■ **Information supplied**
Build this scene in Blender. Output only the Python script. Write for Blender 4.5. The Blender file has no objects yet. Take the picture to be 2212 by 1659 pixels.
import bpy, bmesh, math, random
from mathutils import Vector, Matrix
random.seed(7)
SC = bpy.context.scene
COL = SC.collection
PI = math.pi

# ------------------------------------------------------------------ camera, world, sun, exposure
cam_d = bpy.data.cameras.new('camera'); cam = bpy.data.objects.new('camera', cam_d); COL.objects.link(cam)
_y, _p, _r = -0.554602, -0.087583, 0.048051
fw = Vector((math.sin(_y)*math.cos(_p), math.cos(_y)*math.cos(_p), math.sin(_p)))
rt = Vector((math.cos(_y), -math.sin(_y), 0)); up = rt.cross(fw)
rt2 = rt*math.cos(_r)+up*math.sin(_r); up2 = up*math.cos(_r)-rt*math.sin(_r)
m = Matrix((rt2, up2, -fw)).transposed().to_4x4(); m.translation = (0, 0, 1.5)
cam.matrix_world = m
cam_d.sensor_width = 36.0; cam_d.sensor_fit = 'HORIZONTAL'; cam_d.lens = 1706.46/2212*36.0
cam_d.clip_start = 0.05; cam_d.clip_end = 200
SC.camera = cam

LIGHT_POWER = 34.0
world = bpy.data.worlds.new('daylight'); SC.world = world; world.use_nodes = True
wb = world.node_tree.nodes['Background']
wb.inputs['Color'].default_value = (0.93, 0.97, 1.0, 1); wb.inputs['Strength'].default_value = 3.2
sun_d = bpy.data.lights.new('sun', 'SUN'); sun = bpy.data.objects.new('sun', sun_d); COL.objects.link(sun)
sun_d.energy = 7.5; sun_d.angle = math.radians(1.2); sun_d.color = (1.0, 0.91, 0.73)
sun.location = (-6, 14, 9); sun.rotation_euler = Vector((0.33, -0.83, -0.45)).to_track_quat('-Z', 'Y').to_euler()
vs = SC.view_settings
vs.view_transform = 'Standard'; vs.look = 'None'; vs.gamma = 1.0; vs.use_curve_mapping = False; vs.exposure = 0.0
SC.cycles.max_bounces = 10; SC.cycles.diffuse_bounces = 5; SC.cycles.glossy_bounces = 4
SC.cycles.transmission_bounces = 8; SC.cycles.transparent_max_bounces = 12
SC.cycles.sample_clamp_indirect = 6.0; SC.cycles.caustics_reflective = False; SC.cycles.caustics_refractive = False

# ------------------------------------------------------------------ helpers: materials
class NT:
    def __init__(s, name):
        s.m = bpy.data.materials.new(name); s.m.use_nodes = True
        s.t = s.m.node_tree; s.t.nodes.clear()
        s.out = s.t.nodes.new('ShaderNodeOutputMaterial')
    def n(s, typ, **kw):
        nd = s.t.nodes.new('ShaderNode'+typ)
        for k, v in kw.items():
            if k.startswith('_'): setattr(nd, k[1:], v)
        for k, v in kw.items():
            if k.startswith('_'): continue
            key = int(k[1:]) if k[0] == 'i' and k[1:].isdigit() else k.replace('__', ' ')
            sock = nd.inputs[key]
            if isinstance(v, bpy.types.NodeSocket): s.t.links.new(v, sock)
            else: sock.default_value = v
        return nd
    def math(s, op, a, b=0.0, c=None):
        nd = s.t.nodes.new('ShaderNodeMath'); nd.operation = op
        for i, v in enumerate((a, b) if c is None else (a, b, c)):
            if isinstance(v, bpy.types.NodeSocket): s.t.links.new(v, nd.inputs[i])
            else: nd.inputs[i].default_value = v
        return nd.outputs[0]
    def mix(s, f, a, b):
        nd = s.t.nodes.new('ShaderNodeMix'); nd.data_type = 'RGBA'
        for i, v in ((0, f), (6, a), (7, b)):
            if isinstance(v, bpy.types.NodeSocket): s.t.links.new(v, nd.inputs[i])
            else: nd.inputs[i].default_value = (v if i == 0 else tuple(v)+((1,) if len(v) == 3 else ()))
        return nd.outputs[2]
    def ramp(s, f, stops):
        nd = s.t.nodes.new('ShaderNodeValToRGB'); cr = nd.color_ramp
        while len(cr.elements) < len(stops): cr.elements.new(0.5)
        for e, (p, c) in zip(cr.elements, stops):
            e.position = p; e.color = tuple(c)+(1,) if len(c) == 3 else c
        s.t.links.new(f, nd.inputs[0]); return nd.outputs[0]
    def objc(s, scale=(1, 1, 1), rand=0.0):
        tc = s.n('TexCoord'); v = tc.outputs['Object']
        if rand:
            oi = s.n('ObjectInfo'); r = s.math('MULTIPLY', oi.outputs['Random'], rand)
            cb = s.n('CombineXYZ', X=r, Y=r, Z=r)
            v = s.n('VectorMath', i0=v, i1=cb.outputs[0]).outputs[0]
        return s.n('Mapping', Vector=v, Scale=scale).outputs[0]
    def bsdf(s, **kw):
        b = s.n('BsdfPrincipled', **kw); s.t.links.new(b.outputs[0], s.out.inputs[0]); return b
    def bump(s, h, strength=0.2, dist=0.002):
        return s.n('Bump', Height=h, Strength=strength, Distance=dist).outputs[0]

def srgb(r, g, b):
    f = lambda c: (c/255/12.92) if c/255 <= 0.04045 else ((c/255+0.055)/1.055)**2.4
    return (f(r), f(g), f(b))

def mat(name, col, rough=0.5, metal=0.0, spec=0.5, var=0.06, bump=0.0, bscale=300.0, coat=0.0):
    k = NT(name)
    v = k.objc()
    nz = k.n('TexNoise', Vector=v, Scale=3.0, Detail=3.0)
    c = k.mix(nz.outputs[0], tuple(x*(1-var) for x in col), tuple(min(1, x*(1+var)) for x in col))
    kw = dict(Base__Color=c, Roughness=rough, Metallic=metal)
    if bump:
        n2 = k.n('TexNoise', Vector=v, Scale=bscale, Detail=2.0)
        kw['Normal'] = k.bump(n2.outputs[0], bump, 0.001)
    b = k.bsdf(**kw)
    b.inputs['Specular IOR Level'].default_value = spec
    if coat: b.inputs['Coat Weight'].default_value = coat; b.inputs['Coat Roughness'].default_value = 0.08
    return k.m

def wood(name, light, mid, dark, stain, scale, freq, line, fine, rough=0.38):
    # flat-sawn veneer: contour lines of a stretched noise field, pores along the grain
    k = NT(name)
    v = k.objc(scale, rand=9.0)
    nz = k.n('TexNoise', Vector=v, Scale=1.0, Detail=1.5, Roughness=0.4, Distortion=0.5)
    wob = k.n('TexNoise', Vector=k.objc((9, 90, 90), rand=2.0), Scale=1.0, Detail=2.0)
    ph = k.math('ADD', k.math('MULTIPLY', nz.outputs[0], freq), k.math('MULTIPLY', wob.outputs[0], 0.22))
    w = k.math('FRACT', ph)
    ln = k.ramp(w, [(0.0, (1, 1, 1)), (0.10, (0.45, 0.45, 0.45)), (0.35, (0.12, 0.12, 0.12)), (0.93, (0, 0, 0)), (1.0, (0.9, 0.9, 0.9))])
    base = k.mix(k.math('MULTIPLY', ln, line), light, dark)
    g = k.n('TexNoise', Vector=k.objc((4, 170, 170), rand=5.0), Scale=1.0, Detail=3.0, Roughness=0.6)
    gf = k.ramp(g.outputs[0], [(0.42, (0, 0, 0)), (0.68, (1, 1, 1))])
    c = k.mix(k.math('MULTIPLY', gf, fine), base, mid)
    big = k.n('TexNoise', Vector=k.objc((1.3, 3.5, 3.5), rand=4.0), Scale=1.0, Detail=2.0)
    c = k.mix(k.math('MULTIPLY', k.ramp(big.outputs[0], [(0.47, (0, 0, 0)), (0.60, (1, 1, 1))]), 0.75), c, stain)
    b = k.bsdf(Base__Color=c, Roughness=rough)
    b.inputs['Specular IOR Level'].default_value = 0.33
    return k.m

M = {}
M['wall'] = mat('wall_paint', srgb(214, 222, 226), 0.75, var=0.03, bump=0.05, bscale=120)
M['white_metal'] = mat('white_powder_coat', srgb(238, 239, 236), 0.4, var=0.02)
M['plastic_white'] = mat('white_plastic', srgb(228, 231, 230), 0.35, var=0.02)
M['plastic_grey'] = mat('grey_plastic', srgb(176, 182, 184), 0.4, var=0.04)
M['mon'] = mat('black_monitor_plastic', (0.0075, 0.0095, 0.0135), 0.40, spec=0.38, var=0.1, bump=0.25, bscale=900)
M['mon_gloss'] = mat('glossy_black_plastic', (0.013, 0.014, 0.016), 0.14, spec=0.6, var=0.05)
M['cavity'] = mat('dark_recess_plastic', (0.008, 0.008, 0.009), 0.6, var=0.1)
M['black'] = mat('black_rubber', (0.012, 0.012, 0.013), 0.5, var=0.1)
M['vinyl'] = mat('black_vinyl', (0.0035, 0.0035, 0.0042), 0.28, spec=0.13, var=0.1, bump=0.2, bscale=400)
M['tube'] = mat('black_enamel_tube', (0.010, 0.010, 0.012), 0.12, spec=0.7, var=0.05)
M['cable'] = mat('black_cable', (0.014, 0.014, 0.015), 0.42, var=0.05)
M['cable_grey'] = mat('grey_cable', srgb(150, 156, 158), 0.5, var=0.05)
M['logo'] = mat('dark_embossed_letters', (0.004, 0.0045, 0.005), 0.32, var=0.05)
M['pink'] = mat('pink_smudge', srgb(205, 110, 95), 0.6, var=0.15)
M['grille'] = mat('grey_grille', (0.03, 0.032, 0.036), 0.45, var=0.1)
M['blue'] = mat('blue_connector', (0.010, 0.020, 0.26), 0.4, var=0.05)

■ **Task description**
Return the lines above precisely as they appear, beginning at the first line and ending at the line with "PI = math.pi", and nothing after it.

■ **Reply**
Build this scene in Blender. Output only the Python script. Write for Blender 4.5. The Blender file has no objects yet. Take the picture to be 2212 by 1659 pixels.
import bpy, bmesh, math, random
from mathutils import Vector, Matrix
random.seed(7)
SC = bpy.context.scene
COL = SC.collection
PI = math.pi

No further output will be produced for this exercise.